Genelde futbolun çirkinleştiğini düşünüyordu. Koşturmanın artıp oyuncular arasındaki mesafelerin kısalması, yaratıcılığa ket vuruyordu ona göre. Bunun için radikal bir reform tasarısı geliştirmişti: Futbol takımlarının artık dokuz kişi olmasını öneriyordu! Sao Paolo Üniversitesi’nde bu fikri üzerine bir tez çalışması yürütmüştü. Modern yöntemlere de açıktı, kaleyi gözetleyen kameralara, hakem sayısının arttırılmasına eyvallah diyordu. 
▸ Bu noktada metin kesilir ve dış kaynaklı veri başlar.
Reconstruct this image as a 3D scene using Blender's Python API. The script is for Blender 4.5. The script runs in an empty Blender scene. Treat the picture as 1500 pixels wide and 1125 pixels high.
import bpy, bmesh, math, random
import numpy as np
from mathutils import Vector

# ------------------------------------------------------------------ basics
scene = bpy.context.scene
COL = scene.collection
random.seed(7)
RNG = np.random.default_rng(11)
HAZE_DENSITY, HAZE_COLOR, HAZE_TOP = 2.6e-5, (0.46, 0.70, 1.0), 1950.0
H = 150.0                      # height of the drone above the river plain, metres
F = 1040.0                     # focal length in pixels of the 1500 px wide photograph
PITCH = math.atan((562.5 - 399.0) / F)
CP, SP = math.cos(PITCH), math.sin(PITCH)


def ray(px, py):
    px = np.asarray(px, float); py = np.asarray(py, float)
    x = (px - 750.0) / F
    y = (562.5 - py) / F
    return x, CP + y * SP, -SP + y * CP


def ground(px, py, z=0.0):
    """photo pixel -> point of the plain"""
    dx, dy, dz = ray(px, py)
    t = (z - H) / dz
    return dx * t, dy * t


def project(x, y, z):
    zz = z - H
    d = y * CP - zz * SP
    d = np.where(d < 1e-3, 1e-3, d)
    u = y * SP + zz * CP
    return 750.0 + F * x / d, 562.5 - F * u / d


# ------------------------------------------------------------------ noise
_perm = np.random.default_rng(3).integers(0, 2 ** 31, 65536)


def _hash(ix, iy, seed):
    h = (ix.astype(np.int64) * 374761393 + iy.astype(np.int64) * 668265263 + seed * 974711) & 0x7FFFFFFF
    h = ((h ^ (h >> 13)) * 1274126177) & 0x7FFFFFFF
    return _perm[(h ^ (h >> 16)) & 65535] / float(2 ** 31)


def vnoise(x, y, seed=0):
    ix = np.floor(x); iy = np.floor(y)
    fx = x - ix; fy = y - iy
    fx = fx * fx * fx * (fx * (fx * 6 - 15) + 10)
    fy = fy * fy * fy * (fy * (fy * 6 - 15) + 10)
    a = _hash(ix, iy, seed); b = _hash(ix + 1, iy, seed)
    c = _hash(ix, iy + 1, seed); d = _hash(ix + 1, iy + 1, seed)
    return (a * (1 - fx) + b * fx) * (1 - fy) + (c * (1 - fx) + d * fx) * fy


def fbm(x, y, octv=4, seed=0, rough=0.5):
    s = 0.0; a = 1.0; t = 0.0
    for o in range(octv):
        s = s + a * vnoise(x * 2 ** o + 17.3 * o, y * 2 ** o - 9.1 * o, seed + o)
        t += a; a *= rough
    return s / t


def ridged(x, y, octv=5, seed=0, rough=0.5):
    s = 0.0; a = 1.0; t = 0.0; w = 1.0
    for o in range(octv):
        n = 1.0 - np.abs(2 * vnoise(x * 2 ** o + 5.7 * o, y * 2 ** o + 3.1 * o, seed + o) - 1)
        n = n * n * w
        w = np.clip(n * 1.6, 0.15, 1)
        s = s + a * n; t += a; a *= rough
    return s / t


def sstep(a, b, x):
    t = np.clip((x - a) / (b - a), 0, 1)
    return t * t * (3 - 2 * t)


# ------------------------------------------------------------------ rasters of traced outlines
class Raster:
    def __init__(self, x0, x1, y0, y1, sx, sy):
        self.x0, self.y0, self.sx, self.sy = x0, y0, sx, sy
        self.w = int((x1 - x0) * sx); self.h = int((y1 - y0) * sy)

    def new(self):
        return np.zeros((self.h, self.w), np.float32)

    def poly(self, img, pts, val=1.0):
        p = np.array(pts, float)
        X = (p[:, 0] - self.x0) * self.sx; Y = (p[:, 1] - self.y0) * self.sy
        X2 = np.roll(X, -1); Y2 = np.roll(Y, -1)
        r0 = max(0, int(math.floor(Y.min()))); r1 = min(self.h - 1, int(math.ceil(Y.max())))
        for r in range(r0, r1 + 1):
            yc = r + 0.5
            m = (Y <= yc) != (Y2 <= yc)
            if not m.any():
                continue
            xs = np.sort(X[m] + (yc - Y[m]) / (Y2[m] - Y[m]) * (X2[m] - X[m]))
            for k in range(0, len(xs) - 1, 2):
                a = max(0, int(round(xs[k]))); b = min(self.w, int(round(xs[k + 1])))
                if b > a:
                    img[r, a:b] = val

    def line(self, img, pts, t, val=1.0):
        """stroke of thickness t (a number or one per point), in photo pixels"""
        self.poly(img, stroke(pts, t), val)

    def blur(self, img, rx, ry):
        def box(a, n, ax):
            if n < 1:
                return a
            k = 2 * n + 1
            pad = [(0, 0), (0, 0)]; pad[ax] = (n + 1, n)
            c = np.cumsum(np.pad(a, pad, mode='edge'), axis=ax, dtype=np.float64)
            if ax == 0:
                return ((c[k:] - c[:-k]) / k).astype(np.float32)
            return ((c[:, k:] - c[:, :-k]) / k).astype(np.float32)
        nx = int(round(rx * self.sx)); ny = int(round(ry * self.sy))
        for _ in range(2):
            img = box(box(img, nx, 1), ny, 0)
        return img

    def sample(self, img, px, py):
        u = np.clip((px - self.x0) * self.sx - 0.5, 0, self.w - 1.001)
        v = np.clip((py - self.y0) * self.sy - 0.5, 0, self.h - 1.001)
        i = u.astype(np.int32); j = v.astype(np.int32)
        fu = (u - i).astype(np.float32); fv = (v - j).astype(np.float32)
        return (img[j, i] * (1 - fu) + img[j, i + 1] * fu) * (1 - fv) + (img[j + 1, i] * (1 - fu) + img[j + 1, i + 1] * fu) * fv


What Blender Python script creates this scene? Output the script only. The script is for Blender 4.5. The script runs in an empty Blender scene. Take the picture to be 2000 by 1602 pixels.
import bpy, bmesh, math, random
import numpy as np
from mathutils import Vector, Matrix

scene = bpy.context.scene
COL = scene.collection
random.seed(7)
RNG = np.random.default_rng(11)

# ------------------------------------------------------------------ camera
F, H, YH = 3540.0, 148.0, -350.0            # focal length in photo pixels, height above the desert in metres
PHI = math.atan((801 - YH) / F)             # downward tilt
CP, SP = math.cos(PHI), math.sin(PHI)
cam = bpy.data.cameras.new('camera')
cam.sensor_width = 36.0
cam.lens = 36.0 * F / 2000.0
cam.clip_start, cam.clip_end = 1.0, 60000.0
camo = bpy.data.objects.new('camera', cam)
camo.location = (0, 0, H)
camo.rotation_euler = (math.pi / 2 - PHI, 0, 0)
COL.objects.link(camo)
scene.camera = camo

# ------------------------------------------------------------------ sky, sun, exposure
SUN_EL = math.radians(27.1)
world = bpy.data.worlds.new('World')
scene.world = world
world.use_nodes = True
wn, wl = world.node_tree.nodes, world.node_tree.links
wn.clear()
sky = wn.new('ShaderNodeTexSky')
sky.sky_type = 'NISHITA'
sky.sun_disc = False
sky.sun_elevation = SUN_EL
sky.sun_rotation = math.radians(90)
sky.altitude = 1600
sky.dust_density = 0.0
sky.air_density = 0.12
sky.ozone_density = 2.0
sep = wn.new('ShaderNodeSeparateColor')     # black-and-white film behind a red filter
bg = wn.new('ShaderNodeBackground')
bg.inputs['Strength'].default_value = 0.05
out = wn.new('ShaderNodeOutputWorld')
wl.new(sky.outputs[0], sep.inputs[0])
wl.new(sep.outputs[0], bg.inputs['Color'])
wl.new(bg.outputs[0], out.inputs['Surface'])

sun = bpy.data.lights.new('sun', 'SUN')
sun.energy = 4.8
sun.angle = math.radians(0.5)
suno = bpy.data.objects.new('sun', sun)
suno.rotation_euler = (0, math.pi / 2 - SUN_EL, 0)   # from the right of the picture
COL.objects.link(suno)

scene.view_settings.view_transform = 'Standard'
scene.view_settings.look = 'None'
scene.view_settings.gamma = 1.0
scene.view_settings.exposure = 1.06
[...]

Güney Afrika’daki 2010 Dünya Kupası üzerine bir mülakatını okudum. “İspanya bugün güzel oyunun en büyük temsilcisi” diyor: “Top hep hareket halinde, hep bir yerden bir yere gidiyor, arada da müthiş sürprizler yapıyorlar.” Ayrıca hayatında ilk defa bir Alman takımını izlemekten zevk almış. O noktada “Şu geniş alınlı sarışın olanın adı neydi?” diye soruyor gazeteciye. “Hrubesch’i mi kastediyorsunuz?” “Evet, Hrubesch” diyor: “İşte eskiden Alman futbolunun timsali oydu.” Bir gıcıklık daha güzel nasıl anlatılır?